◆ TASK GOAL ◆
Leaving out every picture, retype the lines below from the top through the one that contains "sc = bpy.context.scene".

-- start --

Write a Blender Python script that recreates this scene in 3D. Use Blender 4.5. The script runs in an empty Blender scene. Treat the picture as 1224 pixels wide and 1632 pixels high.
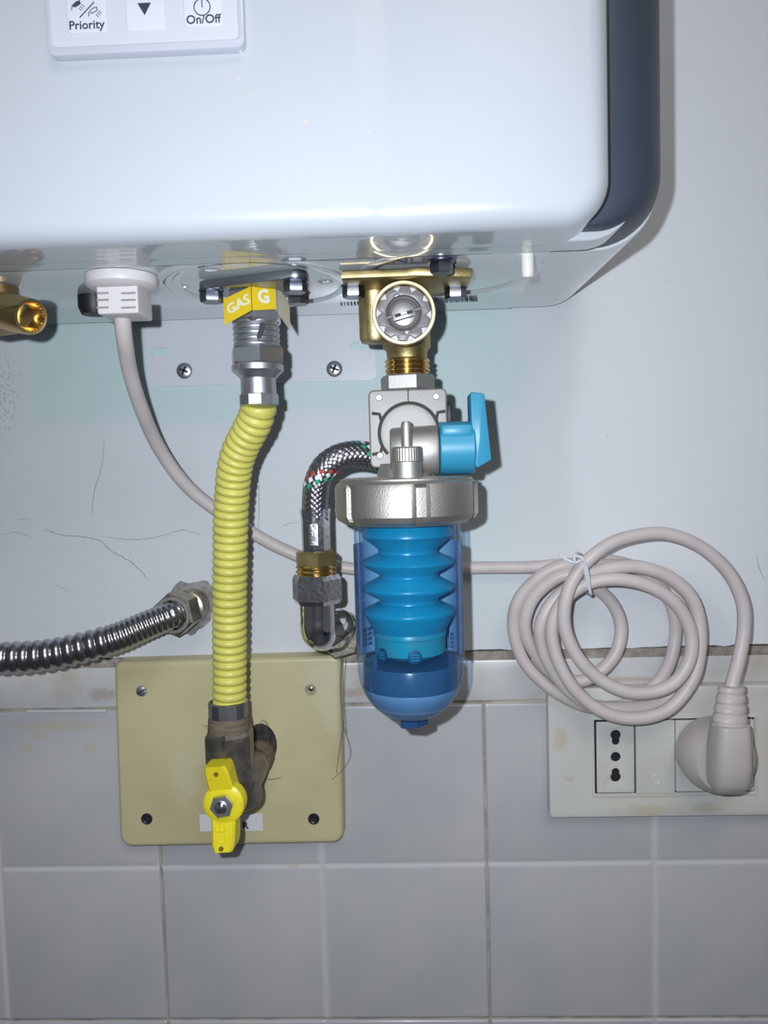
import bpy, bmesh, math, random
from mathutils import Vector, Matrix
random.seed(7)
PI = math.pi
C = bpy.context.scene.collection
sc = bpy.context.scene

# ------------------------------------------------------------------ camera
FPX, CW, CH, DCAM = 1226.0, 1224.0, 1632.0, 0.4545
pit, yaw, rol = 0.05823, -0.03294, -0.02778
f_ = Vector((math.sin(yaw)*math.cos(pit), math.cos(yaw)*math.cos(pit), -math.sin(pit)))
r_ = Vector((math.cos(yaw), -math.sin(yaw), 0)); u_ = r_.cross(f_)
ri = r_*math.cos(rol) + u_*math.sin(rol); up = -r_*math.sin(rol) + u_*math.cos(rol)
CAM = Vector((0, -DCAM, 0))
cd = bpy.data.cameras.new('camera'); cam = bpy.data.objects.new('camera', cd); C.objects.link(cam)
cd.sensor_fit = 'VERTICAL'; cd.sensor_height = 36.0; cd.sensor_width = 27.0
cd.lens = 36.0*FPX/CH; cd.clip_start = 0.01
cam.matrix_world = Matrix(((ri.x, up.x, -f_.x, CAM.x), (ri.y, up.y, -f_.y, CAM.y), (ri.z, up.z, -f_.z, CAM.z), (0, 0, 0, 1)))
sc.camera = cam
# ------------------------------------------------------------------ light
w = bpy.data.worlds.new('world'); sc.world = w; w.use_nodes = True
w.node_tree.nodes['Background'].inputs[0].default_value = (0.9, 0.85, 0.8, 1)
w.node_tree.nodes['Background'].inputs[1].default_value = 0.05
def lamp(name, kind, loc, energy, col, size, aim=None):
    l = bpy.data.lights.new(name, kind); l.energy = energy; l.color = col
    if kind == 'AREA': l.shape = 'DISK'; l.size = size
    o = bpy.data.objects.new(name, l); C.objects.link(o); o.location = loc
    if aim is not None: o.rotation_euler = (Vector(aim)-Vector(loc)).to_track_quat('-Z', 'Y').to_euler()
    return o
fl = CAM + ri*-0.019 + up*0.013 + f_*0.002
lamp('phone_flash', 'AREA', fl, 1.5, (0.90, 0.97, 1.06), 0.006, fl+f_)
lamp('ambient_fill', 'AREA', (0.35, -1.45, 1.15), 11.0, (1.0, 0.95, 0.90), 1.1, (0.35, -1.25, -1))  # unseen warm source, added to give the room soft ambient fill
sc.view_settings.view_transform = 'Standard'; sc.view_settings.look = 'None'
sc.view_settings.gamma = 1; sc.view_settings.use_curve_mapping = False
sc.view_settings.exposure = 0.0
sc.cycles.max_bounces = 10; sc.cycles.transparent_max_bounces = 40
sc.cycles.caustics_reflective = False; sc.cycles.caustics_refractive = False
sc.cycles.sample_clamp_indirect = 4.0

# ------------------------------------------------------------------ helpers
def P(px, py, d):                      # photo pixel at d metres in front of the wall -> point
    v = f_ + ri*((px-CW/2)/FPX) - up*((py-CH/2)/FPX)
    return CAM + v*((DCAM-d)/v.y)
def S(d): return (DCAM-d)/FPX          # metres per pixel at that distance
wloc = {}
def empty(name, label, cat, loc=(0, 0, 0), group=None):
    o = bpy.data.objects.new(name, None); C.objects.link(o); o.location = loc
    o.empty_display_size = 0.01
    o['label'] = label; o['category'] = cat
    if group: o['group'] = group
    wloc[o.name] = Vector(loc); return o
def obj(name, bm, m, parent=None, smooth=40, label=None, kind=None, cat=None, origin=None):
    bmesh.ops.remove_doubles(bm, verts=bm.verts, dist=1e-6)
    bmesh.ops.recalc_face_normals(bm, faces=bm.faces)
    if smooth:
        a = math.radians(smooth)
        for fc in bm.faces: fc.smooth = True
        for e in bm.edges:
            if len(e.link_faces) != 2 or e.calc_face_angle(0) > a: e.smooth = False
    me = bpy.data.meshes.new(name)
    xs = [v.co for v in bm.verts]
    c = Vector(origin) if origin is not None else Vector([(min(v[i] for v in xs)+max(v[i] for v in xs))/2 for i in range(3)])
    for v in bm.verts: v.co -= c
    bm.to_mesh(me); bm.free(); me.materials.append(m)
    o = bpy.data.objects.new(name, me); C.objects.link(o)
    if parent is not None:
        o.parent = parent; o.location = c-wloc[parent.name]
    else: o.location = c
    wloc[o.name] = c
    if label: o['label'] = label
    if kind: o['kind'] = kind
    if cat: o['category'] = cat
    return o
def dup(o, offset, parent=None):
    c = o.copy(); C.objects.link(c); p = parent or o.parent; c.parent = p
    wc = wloc[o.name]+Vector(offset); wloc[c.name] = wc
    c.location = wc-(wloc[p.name] if p else Vector((0, 0, 0)))
    return c
def basis(n):
    n = Vector(n).normalized(); a = Vector((0, 0, 1)) if abs(n.z) < 0.9 else Vector((1, 0, 0))
    x = a.cross(n).normalized(); return x, n.cross(x), n
def rings(bm, loops, cap0=True, cap1=True, closed=True):
    R = [[bm.verts.new(p) for p in l] for l in loops]
    n = len(R[0])
    for a, b in zip(R, R[1:]):
        for i in range(n if closed else n-1):
            j = (i+1) % n; bm.faces.new((a[i], a[j], b[j], b[i]))
    if cap0: bm.faces.new(R[0][::-1])
    if cap1: bm.faces.new(R[-1])
    return R
def lathe(prof, o, axis, seg=32, bm=None, rot=0.0, mod=None, xaxis=None, caps=(True, True)):
    """prof: (radius, distance along axis)"""
    bm = bm or bmesh.new(); x, y, n = basis(axis); o = Vector(o)
    if xaxis is not None:
        x = Vector(xaxis); x = (x-n*x.dot(n)).normalized(); y = n.cross(x)
    L = []
    for r, t in prof:
        r = max(r, 1e-5); l = []
        for i in range(seg):
            a = rot+2*PI*i/seg; rr = r*mod(a, t) if mod else r
            l.append(o+n*t+(x*math.cos(a)+y*math.sin(a))*rr)
        L.append(l)
    rings(bm, L, *caps); return bm
def hexa(R, t0, t1, o, axis, rot=0, ch=0.0012, seg=6, bm=None, hole=None, xaxis=None):
    p = [(R*0.9, t0), (R, t0+ch), (R, t1-ch), (R*0.9, t1)]
    if hole: p = [(hole, t0)]+p+[(hole, t1), (hole, t0)]
    return lathe(p, o, axis, seg, bm, rot, xaxis=xaxis, caps=(not hole, not hole))
def spline(pts, n=None, step=None, closed=False):
    pts = [Vector(p) for p in pts]; out = []; k = len(pts)
    g = lambda i: pts[max(0, min(k-1, i))]
    for i in range(k-1):
        a, b, c, d = g(i-1), g(i), g(i+1), g(i+2)
        if i == 0: a = b*2-c
        if i == k-2: d = c*2-b
        for j in range(24):
            t = j/24
            out.append(((2*b)+(c-a)*t+(2*a-5*b+4*c-d)*t*t+(3*b-a-3*c+d)*t**3)*0.5)
    out.append(pts[-1])
    s = [0.0]
    for a, b in zip(out, out[1:]): s.append(s[-1]+(b-a).length)
    n = n or max(2, int(s[-1]/step)+1); res = []; j = 0
    for i in range(n):
        t = s[-1]*i/(n-1)
        while j < len(s)-2 and s[j+1] < t: j += 1
        q = (t-s[j])/max(1e-9, s[j+1]-s[j]); res.append(out[j].lerp(out[j+1], q))
    return res, s[-1]
def frames(pts):
    T = []
    for i in range(len(pts)):
        T.append((pts[min(i+1, len(pts)-1)]-pts[max(i-1, 0)]).normalized())
    x, y, _ = basis(T[0]); fr = []
    for t in T:
        x = (x-t*x.dot(t)).normalized(); fr.append((x, t.cross(x), t))
    return fr
def tube(pts, rad, seg=16, bm=None, caps=(True, True)):
    bm = bm or bmesh.new(); fr = frames(pts); L = []
    for i, (p, (x, y, t)) in enumerate(zip(pts, fr)):
        r = rad(i/(len(pts)-1)) if callable(rad) else rad
        L.append([p+(x*math.cos(2*PI*k/seg)+y*math.sin(2*PI*k/seg))*r for k in range(seg)])
    rings(bm, L, *caps); return bm
def box(c, s, bev=0.0, seg=2, bm=None, m=None):
    b = bmesh.new(); bmesh.ops.create_cube(b, size=1)
    for v in b.verts: v.co = Vector((v.co.x*s[0], v.co.y*s[1], v.co.z*s[2]))
    if bev: bmesh.ops.bevel(b, geom=b.edges, offset=bev, segments=seg, profile=0.5, affect='EDGES')
    for v in b.verts:
        v.co = (m @ v.co if m else v.co)+Vector(c)
    if bm is None: return b
    me = bpy.data.meshes.new('tmp'); b.to_mesh(me); b.free(); bm.from_mesh(me); bpy.data.meshes.remove(me)
    return bm
def rpoly(pts, r, n=6):
    out = []; k = len(pts)
    for i in range(k):
        p = Vector(pts[i]); a = Vector(pts[i-1])-p; b = Vector(pts[(i+1) % k])-p
        rr = r[i] if isinstance(r, (list, tuple)) else r
        if rr <= 1e-6: out.append(tuple(p)); continue
        an = a.angle(b); t = min(rr/math.tan(an/2), 0.49*a.length, 0.49*b.length); rr = t*math.tan(an/2)
        a.normalize(); b.normalize(); c = p+(a+b).normalized()*(rr/math.sin(an/2))
        v0 = p+a*t-c; v1 = p+b*t-c; tot = v0.angle_signed(v1)
        for j in range(n+1):
            q = -tot*j/n; out.append((c.x+v0.x*math.cos(q)-v0.y*math.sin(q), c.y+v0.x*math.sin(q)+v0.y*math.cos(q)))
    return out
def rect(x0, z0, x1, z1): return [(x0, z0), (x1, z0), (x1, z1), (x0, z1)]
def rrect(x0, z0, x1, z1, r, n=6): return rpoly(rect(x0, z0, x1, z1), r, n)
def circ(x, z, r, n=24): return [(x+r*math.cos(2*PI*i/n), z+r*math.sin(2*PI*i/n)) for i in range(n)]
def pillow(x0, z0, x1, z1, rc, d0, d1, re, n=8, ne=5, bm=None, taper=0.0):
    """rounded slab facing the room, from d0 (wall side) to d1 (front) with a rounded front edge"""
    bm = bm or bmesh.new(); L = []
    def lp(i, d):
        return [(p[0], -d, p[1]) for p in rrect(x0+i, z0+i, x1-i, z1-i, max(rc-i, 0.0003), n)]
    L.append(lp(0, d0)); 
    for k in range(ne+1):
        a = PI/2*k/ne; L.append(lp(taper+re*(1-math.cos(a)), d1-re+re*math.sin(a)))
    rings(bm, L); return bm
def prism(loop, d0, d1, bev=0.0, bm=None, seg=2):
    """polygon in the (x, z) plane extruded between two distances from the wall"""
    b = bmesh.new()
    vs = [b.verts.new((p[0], -d0, p[1])) for p in loop]; fc = b.faces.new(vs)
    r = bmesh.ops.extrude_face_region(b, geom=[fc])
    for v in r['geom']:
        if isinstance(v, bmesh.types.BMVert): v.co.y = -d1
    bmesh.ops.recalc_face_normals(b, faces=b.faces)
    if bev:
        es = [e for e in b.edges if abs(e.verts[0].co.y+d1) < 1e-7 and abs(e.verts[1].co.y+d1) < 1e-7]
        bmesh.ops.bevel(b, geom=es, offset=bev, segments=seg, profile=0.5, affect='EDGES')
    if bm is None: return b
    me = bpy.data.meshes.new('tmp'); b.to_mesh(me); b.free(); bm.from_mesh(me); bpy.data.meshes.remove(me)
    return bm
def holed(loops, d0, d1, bev=0.0):
    """flat plate with holes: first loop is the outline, the others are cut out"""
    cu = bpy.data.curves.new('c', 'CURVE'); cu.dimensions = '2D'; cu.fill_mode = 'BOTH'
    cu.extrude = (d1-d0)/2-bev; cu.bevel_depth = bev; cu.bevel_resolution = 1; cu.offset = -bev
    for l in loops:
        s = cu.splines.new('POLY'); s.points.add(len(l)-1); s.use_cyclic_u = True
        for p, q in zip(s.points, l): p.co = (q[0], q[1], 0, 1)
    return curve_bm(cu, Matrix(((1, 0, 0, 0), (0, 0, -1, -(d0+d1)/2), (0, 1, 0, 0), (0, 0, 0, 1))))
def curve_bm(cu, M):
    o = bpy.data.objects.new('c', cu); C.objects.link(o); dg = bpy.context.evaluated_depsgraph_get()
    me = bpy.data.meshes.new_from_object(o.evaluated_get(dg)); bm = bmesh.new(); bm.from_mesh(me)
    bpy.data.objects.remove(o); bpy.data.meshes.remove(me); bpy.data.curves.remove(cu)
    bmesh.ops.transform(bm, matrix=M, verts=bm.verts); return bm
def text(s, size, loc, x=(1, 0, 0), y=(0, 0, 1), ext=0.00012, off=0.0, sx=1.0):
    cu = bpy.data.curves.new('t', 'FONT'); cu.body = s; cu.size = size; cu.extrude = ext
    cu.align_x = 'CENTER'; cu.align_y = 'CENTER'; cu.offset = off; cu.resolution_u = 3
    x = Vector(x).normalized(); n = x.cross(Vector(y)).normalized(); y = n.cross(x)
    M = Matrix(((x.x*sx, y.x, n.x, loc[0]), (x.y*sx, y.y, n.y, loc[1]), (x.z*sx, y.z, n.z, loc[2]), (0, 0, 0, 1)))
    return curve_bm(cu, M)
def join(*bs):
    b0 = bs[0]
    for b in bs[1:]:
        me = bpy.data.meshes.new('tmp'); b.to_mesh(me); b.free(); b0.from_mesh(me); bpy.data.meshes.remove(me)
    return b0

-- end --

◆ TASK SOLUTION ◆
Write a Blender Python script that recreates this scene in 3D. Use Blender 4.5. The script runs in an empty Blender scene. Treat the picture as 1224 pixels wide and 1632 pixels high.
import bpy, bmesh, math, random
from mathutils import Vector, Matrix
random.seed(7)
PI = math.pi
C = bpy.context.scene.collection
sc = bpy.context.scene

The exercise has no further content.